From a recent op ed published by The Progressive Media Project:
In the aftermath of one of the worst midterm election defeats in memory, Democrats need to regain their standing by fulfilling President Obama’s original vision and reasserting a progressive agenda. The election, which saw the Republican Party sweep the Senate, as well as gaining more than a dozen seats in the House, was widely seen as a repudiation of Obama’s presidency.
Americans, center-right pundits say, were unhappy with the economy, the Affordable Care Act, the president’s perceived sluggishness in confronting the Islamic State terrorist group and his response to the Ebola epidemic. Even many Democratic candidates, fearful of the president’s unpopular approval rating, preferred him not to campaign with them.
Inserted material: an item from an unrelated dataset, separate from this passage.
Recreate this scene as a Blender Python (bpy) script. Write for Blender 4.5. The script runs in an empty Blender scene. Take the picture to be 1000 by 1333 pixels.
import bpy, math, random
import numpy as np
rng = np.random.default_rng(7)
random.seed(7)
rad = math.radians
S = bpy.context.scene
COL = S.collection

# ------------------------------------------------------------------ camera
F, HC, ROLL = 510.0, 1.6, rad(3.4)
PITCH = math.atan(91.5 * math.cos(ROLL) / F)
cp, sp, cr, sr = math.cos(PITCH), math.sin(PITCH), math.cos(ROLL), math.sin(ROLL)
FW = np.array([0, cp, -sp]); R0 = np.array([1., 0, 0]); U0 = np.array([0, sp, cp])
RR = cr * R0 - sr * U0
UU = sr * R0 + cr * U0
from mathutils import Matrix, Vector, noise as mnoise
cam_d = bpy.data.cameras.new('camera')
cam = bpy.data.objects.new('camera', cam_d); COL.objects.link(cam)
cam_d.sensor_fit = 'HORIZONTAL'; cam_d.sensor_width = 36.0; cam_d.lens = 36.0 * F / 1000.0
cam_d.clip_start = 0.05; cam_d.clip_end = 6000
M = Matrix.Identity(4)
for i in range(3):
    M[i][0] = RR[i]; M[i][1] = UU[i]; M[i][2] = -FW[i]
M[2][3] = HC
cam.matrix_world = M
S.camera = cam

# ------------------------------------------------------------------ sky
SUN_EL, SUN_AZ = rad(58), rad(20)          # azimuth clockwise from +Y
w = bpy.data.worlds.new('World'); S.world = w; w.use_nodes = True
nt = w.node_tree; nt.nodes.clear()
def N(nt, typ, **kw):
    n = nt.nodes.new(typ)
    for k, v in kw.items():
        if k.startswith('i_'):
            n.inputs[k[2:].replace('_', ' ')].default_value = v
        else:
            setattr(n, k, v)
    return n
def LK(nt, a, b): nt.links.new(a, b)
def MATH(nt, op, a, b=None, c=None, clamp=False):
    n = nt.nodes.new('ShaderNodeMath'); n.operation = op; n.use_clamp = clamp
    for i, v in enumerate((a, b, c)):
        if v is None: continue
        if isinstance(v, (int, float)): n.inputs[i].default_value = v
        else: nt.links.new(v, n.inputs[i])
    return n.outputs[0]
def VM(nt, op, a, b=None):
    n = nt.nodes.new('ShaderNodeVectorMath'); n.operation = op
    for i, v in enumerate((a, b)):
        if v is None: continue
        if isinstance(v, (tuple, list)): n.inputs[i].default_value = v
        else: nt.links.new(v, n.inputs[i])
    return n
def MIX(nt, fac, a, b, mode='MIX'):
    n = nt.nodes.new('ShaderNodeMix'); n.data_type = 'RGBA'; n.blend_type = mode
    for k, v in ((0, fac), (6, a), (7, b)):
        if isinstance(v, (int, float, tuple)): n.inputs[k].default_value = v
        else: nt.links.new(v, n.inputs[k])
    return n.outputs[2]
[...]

But in fact just last week a government report estimated the nation’s gross domestic product at a strong 3.5 percent annual rate and a Commonwealth Fund study released this summer showed that three-fourths of Obamacare enrollees were satisfied with their new coverage. Republican fear-mongers conveniently omit the fact that it was their party’s catastrophic decision to invade Iraq in 2003 that set the stage for the formation of the Islamic State, and the World Bank has called the Ebola crisis an international failure.
The New York Times has a partial explanation for the Republican triumph: the party’s supposed success in choosing moderate candidates. Yet candidates like Iowa’s Joni Ernst, who supports the anti-abortion “personhood amendment” and endorses the John Birch Society’s anti-U.N. conspiracy theories, and Tom Cotton, who said terrorists are collaborating with Mexican drug cartels to infiltrate Arkansas, both won Senate seats.
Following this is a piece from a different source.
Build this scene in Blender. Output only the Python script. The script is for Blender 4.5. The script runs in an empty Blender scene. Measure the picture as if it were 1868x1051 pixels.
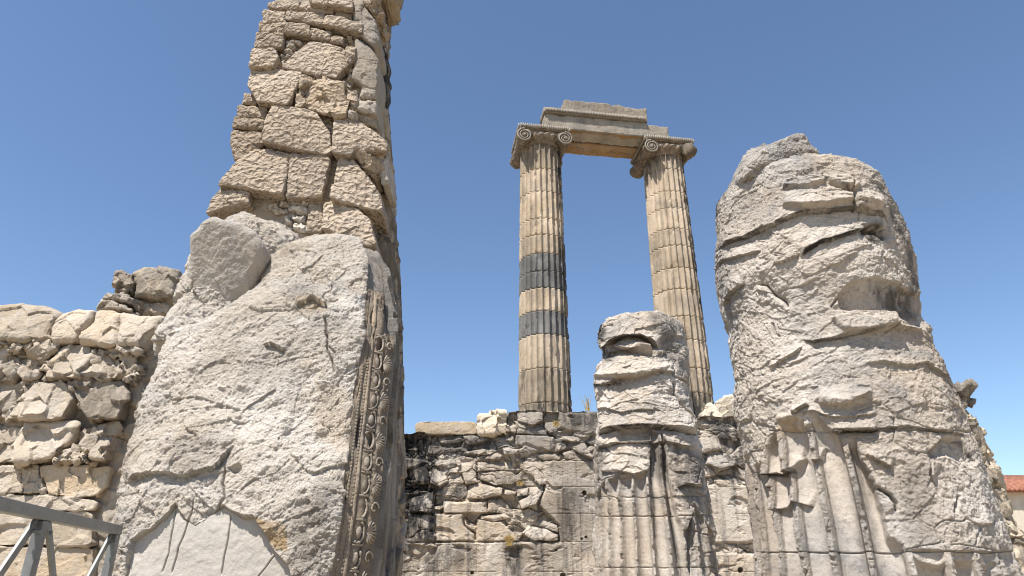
import bpy, math
import numpy as np
from mathutils import Vector, Matrix

# ------------------------------------------------------------------ camera, world, sun
S = bpy.context.scene
F = 1245.0; CX, CY = 934.0, 525.5          # focal length and centre in photo pixels
PITCH = math.radians(23.3); CZ = 0.95       # camera height
cam_d = bpy.data.cameras.new('camera'); cam = bpy.data.objects.new('camera', cam_d)
S.collection.objects.link(cam); S.camera = cam
cam.location = (0, 0, CZ); cam.rotation_euler = (math.pi/2 + PITCH, 0, 0)
cam_d.sensor_width = 36; cam_d.lens = F/1868*36; cam_d.clip_end = 2000; cam_d.clip_start = 0.05
SUN_EL, SUN_AZ = math.radians(60), math.radians(-34)   # azimuth measured from straight behind the camera, minus = left
sdir = Vector((math.sin(SUN_AZ)*math.cos(SUN_EL), -math.cos(SUN_AZ)*math.cos(SUN_EL), math.sin(SUN_EL)))
w = bpy.data.worlds.new('World'); S.world = w; w.use_nodes = True
nt = w.node_tree; bg = nt.nodes['Background']
sky = nt.nodes.new('ShaderNodeTexSky'); sky.sky_type = 'NISHITA'; sky.sun_disc = False
sky.sun_elevation = SUN_EL; sky.sun_rotation = math.atan2(sdir.x, sdir.y)
sky.air_density = 1.0; sky.dust_density = 0.1; sky.ozone_density = 3.6; sky.altitude = 50
nt.links.new(sky.outputs[0], bg.inputs[0]); bg.inputs[1].default_value = 0.094
sun_d = bpy.data.lights.new('sun', 'SUN'); sun_d.energy = 5.0; sun_d.angle = math.radians(0.53); sun_d.color = (1, .955, .885)
sun = bpy.data.objects.new('sun', sun_d); S.collection.objects.link(sun)
sun.rotation_euler = sdir.to_track_quat('Z', 'Y').to_euler()
S.view_settings.view_transform = 'Standard'; S.view_settings.look = 'None'; S.view_settings.gamma = 1
S.view_settings.exposure = 0.86; S.view_settings.use_curve_mapping = False
S.cycles.pixel_filter_type = 'BLACKMAN_HARRIS'; S.cycles.filter_width = 1.1
S.cycles.max_bounces = 6; S.cycles.diffuse_bounces = 4

COL = S.collection
CAM = np.array([0, 0, CZ]); cp, sp = math.cos(PITCH), math.sin(PITCH)

def at(px, py, Y):
    """world point seen at photo pixel (px,py) on the plane y = Y"""
    dx = (px-CX); dy = (CY-py)
    yd = F*cp - dy*sp; zd = F*sp + dy*cp
    t = Y/yd
    return np.array([dx*t, Y, CZ + zd*t])
def zat(py, Y): return at(CX, py, Y)[2]
def proj(P):
    q = P - CAM
    zc = q[..., 1]*cp + q[..., 2]*sp
    up = -q[..., 1]*sp + q[..., 2]*cp
    zc = np.maximum(zc, .05)
    return CX + F*q[..., 0]/zc, CY - F*up/zc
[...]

The new majority in the Senate and the increased majority in the House will no doubt embolden Republicans to expand their obstructionist agenda over the next two years, the same one that has caused the gridlock that most voters can’t stand.
The president should not be cowed by dubious threats of impeachment. Instead, he should act now to begin the process of immigration reform. And party leaders nationwide should lead the fight to raise minimum wages in state after state, as well as promote action on climate change.
The nation should not be held hostage by the fear-inspired, racially charged rhetoric used by Republicans to regain control of the Congress. And rather than capitulate again and engage in ineffective efforts to reach across the aisle, Democrats should dig deep down and re-emerge, brandishing an even more progressive sword.